ところで,小便とは直接関係ないけれども,トイレ繋がりで思い出がある。私が小学校の頃は,検便があった。もう約60年も前の話であるから,どうやって便をとったのか記憶にない。ただ,当時は和式の水洗トイレだ。だから,ウンチが便器に残るので,採り易かったと思われる。確か,マッチ棒のようなもので,便を一切れ採り,ビニールの袋に棒ごと入れる。それをさらに,マッチ箱によく似た箱に入れて,提出したものと思う。保健委員というのがいて,朝,大きな紙袋を持って,みんなの便を集めて廻るのだった。さすがに,皆,キャーキャー言ったものである。子供であるから,腸の病気を見つける訳ではない。体内に寄生虫がいないか調べるためである。
検便については,何故かよく覚えている逸話がある。子供が便をとるのを忘れて登校した。その子のお母さんが,慌てて自分の便を取り,学校に届けたというのである。本当の話かどうかわからない。ただ,お母さんの気持ちがよく分かった。小走りで,便を学校に持って来るお母さんの,一生懸命な顔を,何故か思い浮かべるのだった。
検便は,そのうち無くなり,蟯虫(ぎょうちゅう)検査に変わった。使うのは,ポキールという商品名の,粘着シートである。朝,起き掛けに,その接着剤のついた面を肛門に押し付けて,そのシートを提出するのである。回虫のような大きな虫は少なくなり,小さな蟯虫がいつまでも残ったらしい。蟯虫は,朝,肛門の回りに卵を産む。そうすると,肛門のあたりが痒くなるという。それを手で掻くと,卵が手に付き,そこから他人や自分にうつるのである。その卵を,ポキールで見つけるのだ。私の時代は,結構この虫を持つ子供がおり,虫下しを処方されていた。
ところで,先に触れた海浜学校の集合写真には,母が写っている。私は,母が一緒に行ったことを,よく覚えていない。何人か,保護者がついて行ったようだ。

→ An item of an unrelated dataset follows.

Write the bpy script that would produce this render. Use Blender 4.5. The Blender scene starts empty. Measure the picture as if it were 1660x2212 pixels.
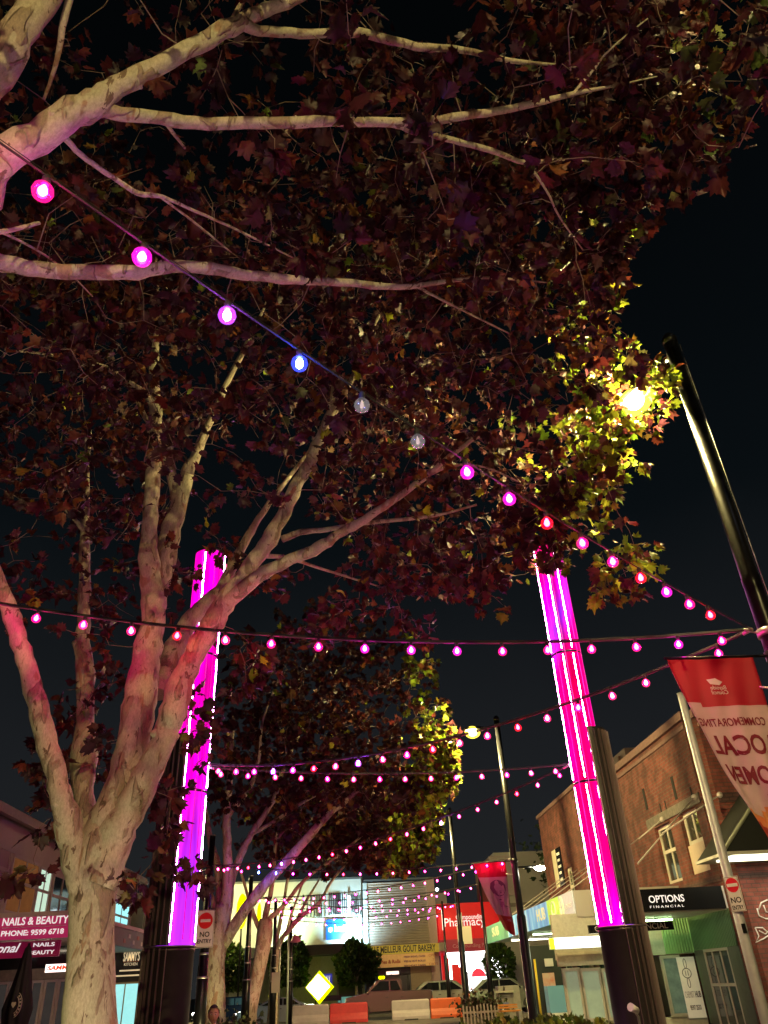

また,卒業後に撮った,同学年の担任の先生方の集合写真がある。そこには父も写っていた。どこかのホテルか旅館の部屋のようだ。それとも,割烹だったのかもしれない。父は何か役員でもしていたのだろうか?これも,私には記憶がない。私は6年生の時,男の先生が担任だった。私の嫌な性格を,その先生にずいぶん見せつけた覚えがある。しかし,この席では,そういった話は無かったようだ。記憶が薄れ,また父母も亡くなり,何があったのか分からなくなってしまった。もう聞くことができない。悲しいことである。